The linguist tells us about the books that have shaped her formidable career.

From a well-thumbed dictionary to a novel by one of the most influential Hindi authors of the 20th century, here’s what’s on Daisy Rockwell’s bookshelf.

Daisy Rockwell

Written by Daisy Rockwell

Creativity is in Daisy Rockwell’s blood. The writer, translator and painter (including the painting above) grew up in a family of artists in western Massachusetts, with her love of languages beginning as a child when she learned Latin aged twelve. She went on to study Hindi, French, Latin, ancient Greek, and German.

Rockwell has quietly built an impressive body of work in Hindi and Urdu literature and has translated a number of classic works. Her 2019 translation of Krishna Sobti’s A Gujarat Here, a Gujarat There was awarded the Modern Language Association’s Aldo and Jeanne Scaglione Translation Prize. For Rockwell, her translations have always been a deeply creative piece of work, which she strives to take far “beyond a mechanical reproduction of words and sentences”. 

It’s her translation of Geetanjali Shree’s 2019 novel Tomb of Sand which is shortlisted for the 2022 International Booker Prize. The novel – an urgent yet engaging protest against the destructive impact of borders – is the first Hindi novel ever to make the list. To celebrate, Rockwell shared a selection of books that have shaped her formidable career and inspired her along the way.

Daisy Rockwell

Speaking of Shiva translated by A. K. Ramanujan 

A.K. Ramanujan’s path-breaking 1973 collection of translations from Kannada of the works of four medieval Saivite saints was a revelation to me when I first read it in college, circa 1990. Ramanujan demonstrated through this work the infinite possibility of translation and the impossibility of untranslatability. I later had the good fortune to take a translation seminar with him before his untimely death in 1992, and that experience, coupled with this book, served as a guiding light to me in my translation practice. 

The Oxford Hindi-English Dictionary by R. S. McGregor 

Because a translator is nothing without her dictionaries. In my second year of graduate school, in 1993, R. S. McGregor’s Hindi-English dictionary was published. It was a game-changer! McGregor painstakingly sifted through many previous dictionaries to create for the first time a reliable modern dictionary of the Hindi language. I still have my first hardback copy – it’s falling to bits and the writing has worn off the spine. A friend once saw it lying on a table in my house and asked if it was the Bible. Yes. 

The Indo-Aryan Languages by Colin P. Masica 

This 1993 linguistic study might seem an odd choice, but the author was my mentor in graduate school, my first Hindi teacher, and the man who urged me to take up translation.

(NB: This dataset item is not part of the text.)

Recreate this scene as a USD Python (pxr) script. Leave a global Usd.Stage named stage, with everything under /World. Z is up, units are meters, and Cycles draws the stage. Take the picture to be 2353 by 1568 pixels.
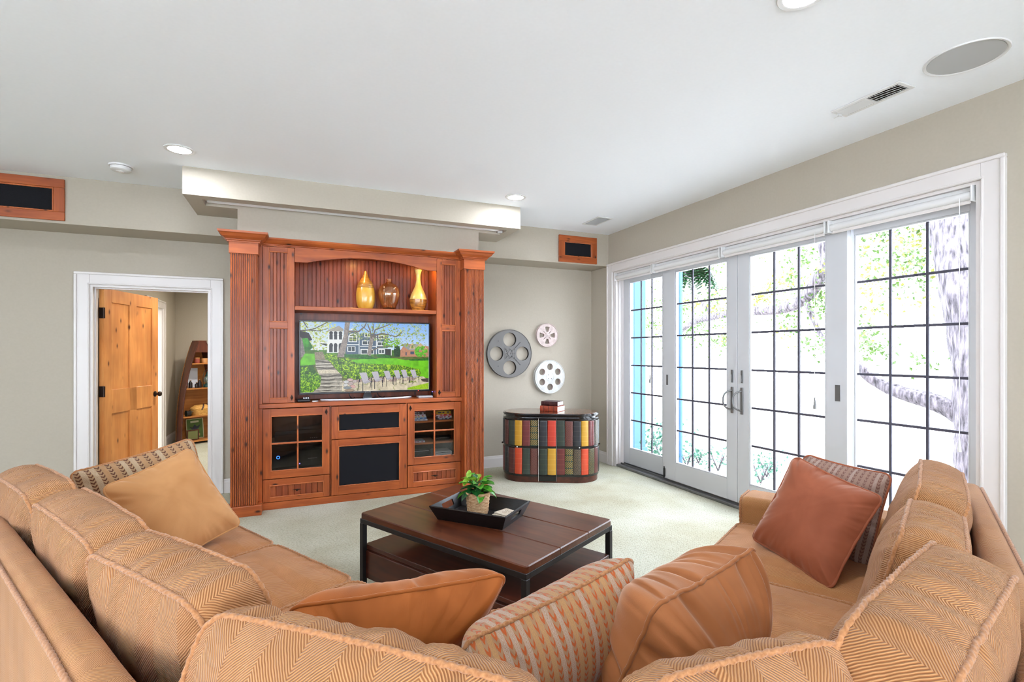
import math, random
import numpy as np
import trimesh, manifold3d
from shapely.geometry import Polygon, Point, box as sbox
from shapely import affinity
from pxr import Usd, UsdGeom, UsdLux, UsdShade, Sdf, Gf, Vt
import usdkit, meshkit

stage = Usd.Stage.CreateInMemory()
UsdGeom.SetStageUpAxis(stage, 'Z')
UsdGeom.SetStageMetersPerUnit(stage, 1.0)
UsdGeom.Xform.Define(stage, '/World')
UsdGeom.Scope.Define(stage, '/World/Looks')
PI = math.pi
rng = random.Random(7)
nrg = np.random.default_rng(7)

# ------------------------------------------------------------------ camera, sky, sun, exposure
W_PX, H_PX, F_PX, HORIZON = 2353.0, 1568.0, 1163.0, 810.0
CAM_H, YAW = 1.40, 23.1
cam = UsdGeom.Camera.Define(stage, '/World/camera')
cam.CreateHorizontalApertureAttr(36.0)
cam.CreateVerticalApertureAttr(36.0 * H_PX / W_PX)
cam.CreateFocalLengthAttr(36.0 * F_PX / W_PX)
cam.CreateVerticalApertureOffsetAttr((HORIZON - H_PX / 2) / W_PX * 36.0)
cam.CreateClippingRangeAttr(Gf.Vec2f(0.05, 2000))
xf = UsdGeom.Xformable(cam)
xf.AddTranslateOp().Set(Gf.Vec3d(0, 0, CAM_H))
xf.AddRotateXYZOp().Set(Gf.Vec3f(90, 0, -YAW))
cam.CreateExposureAttr(0.56)

SKY = 3.3
dome = UsdLux.DomeLight.Define(stage, '/World/sky')
dome.CreateIntensityAttr(SKY)
dome.CreateColorAttr(Gf.Vec3f(0.84, 0.93, 1.06))
sun = UsdLux.DistantLight.Define(stage, '/World/sun')
sun.CreateIntensityAttr(0.8)
sun.CreateAngleAttr(0.6)
sun.CreateColorAttr(Gf.Vec3f(1.0, 0.95, 0.86))
UsdGeom.Xformable(sun).AddRotateXYZOp().Set(Gf.Vec3f(28, 38, 0))
LAMP = 175.0          # radiance of the recessed ceiling lamps
LAMP_COL = (0.88, 0.95, 1.06)

# ------------------------------------------------------------------ materials
def srgb(*c):
    c = np.array(c, float) / 255.0
    return tuple(np.where(c <= 0.04045, c / 12.92, ((c + 0.055) / 1.055) ** 2.4))

M = {}
def mat(name, nodes, links=(), surface='p.BSDF'):
    M[name] = usdkit.material(stage, '/World/Looks/' + name, nodes, links, surface=surface)
    return M[name]

def plain(name, col, rough=0.5, metal=0.0, spec=0.5, **kw):
    return mat(name, {'p': ('principled_bsdf', dict(base_color=col, roughness=rough, metallic=metal, specular_ior_level=spec, **kw))})

def noisy(name, c1, c2, scale, rough=0.6, bump=0.0, stretch=(1, 1, 1), detail=4, spec=0.4, dist=0.02, **kw):
    n = {'t': ('texture_coordinate', {}), 'm': ('mapping', {'scale': stretch}), 'n': ('noise_texture', {'scale': scale, 'detail': detail}),
         'r': ('rgb_ramp', {'ramp': [(0.3, c1), (0.7, c2)]}), 'p': ('principled_bsdf', dict(roughness=rough, specular_ior_level=spec, **kw))}
    l = [('t.object', 'm.vector'), ('m.vector', 'n.vector'), ('n.fac', 'r.fac'), ('r.color', 'p.base_color')]
    if bump:
        n['b'] = ('bump', {'strength': bump, 'distance': dist})
        l += [('n.fac', 'b.height'), ('b.normal', 'p.normal')]
    return mat(name, n, l)

def wood(name, light, dark, knot, axis='z', rough=0.38, grain=22, knots=True, coat=0.15):
    s = {'x': (0.09, 1, 1), 'y': (1, 0.09, 1), 'z': (1, 1, 0.09)}[axis]
    k = {'x': (5, 11, 11), 'y': (11, 5, 11), 'z': (11, 11, 5)}[axis]
    n = {'t': ('texture_coordinate', {}), 'm': ('mapping', {'scale': s}), 'n': ('noise_texture', {'scale': grain, 'detail': 5, 'roughness': 0.62, 'distortion': 0.6}),
         'r': ('rgb_ramp', {'ramp': [(0.28, dark), (0.52, tuple(0.5 * (a + b) for a, b in zip(light, dark))), (0.72, light)]}),
         'n2': ('noise_texture', {'scale': 3.1, 'detail': 2}), 'r2': ('rgb_ramp', {'ramp': [(0.3, (0.78, 0.74, 0.72)), (0.65, (1.08, 1.08, 1.08))]}),
         'mx': ('mix_color', {'blend_type': 'multiply', 'fac': 1.0, 'use_clamp': False}),
         'p': ('principled_bsdf', dict(roughness=rough, specular_ior_level=0.4, coat_weight=coat, coat_roughness=0.2))}
    l = [('t.object', 'm.vector'), ('m.vector', 'n.vector'), ('n.fac', 'r.fac'), ('t.object', 'n2.vector'), ('n2.fac', 'r2.fac'), ('r.color', 'mx.a'), ('r2.color', 'mx.b')]
    last = 'mx.result'
    if knots:
        n.update({'km': ('mapping', {'scale': k}), 'kv': ('voronoi_texture', {'scale': 1.0}), 'kr': ('rgb_ramp', {'ramp': [(0.06, (1, 1, 1)), (0.13, (0.3, 0.3, 0.3)), (0.19, (0, 0, 0))]}),
                  'kx': ('mix_color', {'b': knot})})
        l += [('t.object', 'km.vector'), ('km.vector', 'kv.vector'), ('kv.distance', 'kr.fac'), ('kr.color', 'kx.fac'), (last, 'kx.a')]
        last = 'kx.result'
    l += [(last, 'p.base_color')]
    return mat(name, n, l)

def fabric_rib(name, ridge, groove, pitch, band, rough=0.85, strength=0.6, alt=None):
    """herringbone ribs in metres of st: stripes slanted at 45 degrees, mirrored from band to band"""
    n = {'t': ('texture_coordinate', {}), 's': ('separate_xyz', {}), 'pp': ('math', {'math_type': 'pingpong', 'value2': band}),
         'wn': ('noise_texture', {'scale': 24.0, 'detail': 2}), 'wm': ('math', {'math_type': 'multiply', 'value2': pitch * 1.2}),
         'a': ('math', {'math_type': 'add'}), 'a2': ('math', {'math_type': 'add'}), 'm': ('math', {'math_type': 'multiply', 'value2': 2 * PI / pitch}), 'sn': ('math', {'math_type': 'sine'}),
         'h': ('math', {'math_type': 'multiply_add', 'value2': 0.5, 'value3': 0.5}),
         'r': ('rgb_ramp', {'ramp': [(0.0, groove), (0.55, tuple(0.35 * g + 0.65 * q for g, q in zip(groove, ridge))), (1.0, ridge)]}),
         'fn': ('noise_texture', {'scale': 5.0, 'detail': 3}), 'fr': ('rgb_ramp', {'ramp': [(0.3, (0.88, 0.86, 0.84)), (0.7, (1.06, 1.06, 1.06))]}),
         'mx': ('mix_color', {'blend_type': 'multiply', 'fac': 1.0, 'use_clamp': False}),
         'b': ('bump', {'strength': strength, 'distance': pitch * 0.5}),
         'p': ('principled_bsdf', dict(roughness=rough, specular_ior_level=0.15, sheen_weight=0.2, sheen_roughness=0.4, sheen_tint=(1.0, 0.91, 0.86)))}
    l = [('t.UV', 's.vector'), ('s.x', 'pp.value1'), ('s.y', 'a.value1'), ('pp.value', 'a.value2'), ('t.UV', 'wn.vector'), ('wn.fac', 'wm.value1'), ('a.value', 'a2.value1'), ('wm.value', 'a2.value2'),
         ('a2.value', 'm.value1'), ('m.value', 'sn.value1'), ('sn.value', 'h.value1'), ('h.value', 'r.fac'),
         ('t.UV', 'fn.vector'), ('fn.fac', 'fr.fac'), ('r.color', 'mx.a'), ('fr.color', 'mx.b'), ('mx.result', 'p.base_color'), ('h.value', 'b.height'), ('b.normal', 'p.normal')]
    return mat(name, n, l)

def fabric_chevron(name, base, stitch, pale, gold, col_w=0.036, row=0.024):
    """columns of V stitches with feathered columns in between"""
    n = {'t': ('texture_coordinate', {}), 's': ('separate_xyz', {}),
         'nz': ('noise_texture', {'scale': 160.0, 'detail': 2}), 'nm': ('math', {'math_type': 'multiply_add', 'value2': 0.006}),
         'cu': ('math', {'math_type': 'divide', 'value2': col_w}), 'fl': ('math', {'math_type': 'floor'}), 'fr': ('math', {'math_type': 'fraction'}),
         'ctr': ('math', {'math_type': 'subtract', 'value2': 0.5}), 'ab': ('math', {'math_type': 'absolute'}),
         'par': ('math', {'math_type': 'pingpong', 'value2': 1.0}),
         'vr': ('math', {'math_type': 'divide', 'value2': row}), 'vk': ('math', {'math_type': 'multiply_add', 'value2': -1.1, 'value3': 0.0}), 'vs': ('math', {'math_type': 'add'}), 'vf': ('math', {'math_type': 'fraction'}),
         'on': ('math', {'math_type': 'less_than', 'value2': 0.45}), 'inw': ('math', {'math_type': 'less_than', 'value2': 0.46}), 'st': ('math', {'math_type': 'multiply'}),
         'v2': ('math', {'math_type': 'divide', 'value2': row * 0.3}), 'k2': ('math', {'math_type': 'multiply', 'value2': -7.0}), 's2': ('math', {'math_type': 'add'}), 'f2': ('math', {'math_type': 'fraction'}), 'o2': ('math', {'math_type': 'less_than', 'value2': 0.5}),
         'wn': ('white_noise_texture', {'dimensions': '1D'}), 'cg': ('math', {'math_type': 'greater_than', 'value2': 0.5}), 'fc': ('mix_color', {'a': pale, 'b': gold}),
         'fe': ('mix_color', {'a': base}), 'sc': ('mix_color', {'a': base, 'b': stitch}), 'sel': ('mix_color', {}),
         'hs': ('mix_float', {}), 'b': ('bump', {'strength': 0.7, 'distance': 0.004}),
         'p': ('principled_bsdf', dict(roughness=0.8, specular_ior_level=0.2, sheen_weight=0.2))}
    l = [('t.UV', 's.vector'), ('s.x', 'cu.value1'), ('cu.value', 'fl.value1'), ('cu.value', 'fr.value1'), ('fr.value', 'ctr.value1'), ('ctr.value', 'ab.value1'), ('fl.value', 'par.value1'),
         ('t.UV', 'nz.vector'), ('nz.fac', 'nm.value1'), ('s.y', 'nm.value3'), ('nm.value', 'vr.value1'), ('ab.value', 'vk.value1'), ('vr.value', 'vs.value1'), ('vk.value', 'vs.value2'), ('vs.value', 'vf.value1'), ('vf.value', 'on.value1'), ('ab.value', 'inw.value1'), ('on.value', 'st.value1'), ('inw.value', 'st.value2'),
         ('nm.value', 'v2.value1'), ('ab.value', 'k2.value1'), ('v2.value', 's2.value1'), ('k2.value', 's2.value2'), ('s2.value', 'f2.value1'), ('f2.value', 'o2.value1'),
         ('fl.value', 'wn.w'), ('wn.value', 'cg.value1'), ('cg.value', 'fc.fac'), ('fc.result', 'fe.b'), ('o2.value', 'fe.fac'), ('st.value', 'sc.fac'),
         ('par.value', 'sel.fac'), ('fe.result', 'sel.a'), ('sc.result', 'sel.b'), ('sel.result', 'p.base_color'),
         ('par.value', 'hs.fac'), ('o2.value', 'hs.a'), ('st.value', 'hs.b'), ('hs.result', 'b.height'), ('b.normal', 'p.normal')]
    return mat(name, n, l)

def velvet(name, c1, c2, sheen=0.5):
    n = {'t': ('texture_coordinate', {}), 'n': ('noise_texture', {'scale': 5.0, 'detail': 3, 'distortion': 0.8}), 'r': ('rgb_ramp', {'ramp': [(0.3, c1), (0.72, c2)]}),
         'f': ('noise_texture', {'scale': 420.0, 'detail': 1}), 'b': ('bump', {'strength': 0.12, 'distance': 0.002}),
         'p': ('principled_bsdf', dict(roughness=0.75, specular_ior_level=0.2, sheen_weight=sheen, sheen_roughness=0.35, sheen_tint=(1.0, 0.82, 0.66)))}
    return mat(name, n, [('t.UV', 'n.vector'), ('n.fac', 'r.fac'), ('r.color', 'p.base_color'), ('t.UV', 'f.vector'), ('f.fac', 'b.height'), ('b.normal', 'p.normal')])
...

Masica’s encyclopedic knowledge of Indian languages, and many more languages beyond the borders of South Asia, taught me how to understand the polyphonic, ever-expanding nature of the Hindi language, which, sadly, cannot be tidily contained in any one dictionary, not even R. S. McGregor’s. 

Falling Walls by Upendranath Ashk, translated from Hindi by Daisy Rockwell

I wrote my dissertation about Ashk’s seven-volume cycle of novels, a series with a Proustian attachment to detail and reconstructed memories. Published in 1947, Falling Walls is the first volume in the series which Ashk would spend the rest of his life nearly completing. The series is richly observed and covers five years in the life of the protagonist, an impoverished young Punjabi man struggling to find his way as a writer. I spent many years living with the novel, reading it, then writing about it, and finally translating it. Throughout that time, the novel – and Ashk – taught me a great deal about what it means to be an artist and live a creative life. 

A Gujarat Here, a Gujarat There by Krishna Sobti, translated by Daisy Rockwell 

Krishna Sobti (1925-2019) was one of the most influential Hindi authors of the 20th century. A feminist and experimentalist, she has inspired and influenced many prominent writers, including Geetanjali Shree. I had the good fortune to meet her several times and translate her last novel, which sadly came out shortly after her death. A Gujarat Here, a Gujarat There is a fictionalised memoir of Sobti’s time spent as the governess of a five-year-old maharaja just after Indian independence. It taught me a great deal about translating experimental, poetic writing, how to be an optimistic feminist, and so much more.